Tuesday, December 05, 2006

Never say Never About a year ago, I taught an Anatomy and Physiology course at a local college. I put a lot of effort into it and was as creative as I could be in presenting the material. Still, the majority of the class either dropped out along the way or failled to pass. There were no A grades.
The student body of this school is drawn, in large part, from a poplulation in which the parents have no education beyond high school, if that. These young people have had, in almost all cases, no exposure to science. More over, they have not had anything happen in their lives that would lead them to believe in themselves or their ability to learn the material. In fact, they told me at the first class meeting that by midterm half of them would be gone. That had been their experience with education at that level.
Unlike their English and Math courses, where one can study and come to understand the material, my course (by necessity) required the learning of facts, one after the other. That's true, at least, of the anatomy part. This is the heart, this is the left foot, etc.. Physiology, on the other hand, consists of the same process plus understanding how things work.
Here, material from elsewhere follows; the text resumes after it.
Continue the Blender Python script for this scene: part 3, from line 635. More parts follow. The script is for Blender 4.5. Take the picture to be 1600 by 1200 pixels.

In any event, it was too overwhelming for most of them (I had a dean sit in on my classes so I could be sure it wasn't the way I was teaching...it wasn't...but I digress).
My point here is that (I believe) these fine folks arrived on day one with the belief, I can never learn this stuff. Kind of how a lot of us felt after our first rolling lesson...but I digress...again. In any event, at the end of the course I decided I would never teach there again.
Now, involved in a mentoring program with high school students, I am seeing the best and the brightest of the kids in the neighborhood where I grew up. When I talk with them I find myself exchanging ideas with quick minds that are adept at grasping new ideas. I see a group with a positive attitude, something I've come to learn that they learned at home. And, after meeting their parents, I see how they grew up that way...even though the parents, themselves, have no advanced education.
It occurs to me that there must be a way to bring that pool of college kids around to a place in which they at least believe they can learn something new. There must be a way to guide them and encourage them to a place of confidence. There has to be a way to help them succeed. Hell, even I learned to roll. I also believe that at least part of what they need is an understanding and empathic teacher who is willing to search, along with them, for a way to turn on that little light upstairs and ignite the flame.
My class will be held Wednesday nights starting the second week in January.
Paddle safe...


Michael said...

When I first began riding high-powered motorcycles, I could never really commit to leaning into a fast corner. I'd get around, but always seemed to lack something (read:speed!). One summer I worked with a guy who showed me that confidence, belief in whatever you were doing was the key to being successful. Coming home one day I entered a corner I was having trouble with and just flung the bike over and powered on the gas like there was no tomorrow. It was a revelation. Suddenly every corner after that was smoother, faster and more fun. It was like getting to the point in a kayak roll where everything becomes repeatable roll after roll. Confidence - the belief that you can do it - is everything! Great post!
Begin your new class talking about why your students are good at something. Tell them to hang on to that feeling so they can use it in your course.

Silbs said...

Thanks, Michael. What a great suggestion. That is just what I am going to do.

JohnB said...

Thank you Silbs for your continued search on how to make a difference in our community. Not all of the young people want to fall into the ways of so many of their peers. Unfortunately many of them don’t know of an alternative.

Further, thank you for taking action on the results of your search . . . many search, but few actually take the next step and act on their findings!

You are providing those you touch with an alternative. . .


Silbs said...

I am flattered to get such a fine comment from a man of integrity...and one of my teachers to boot.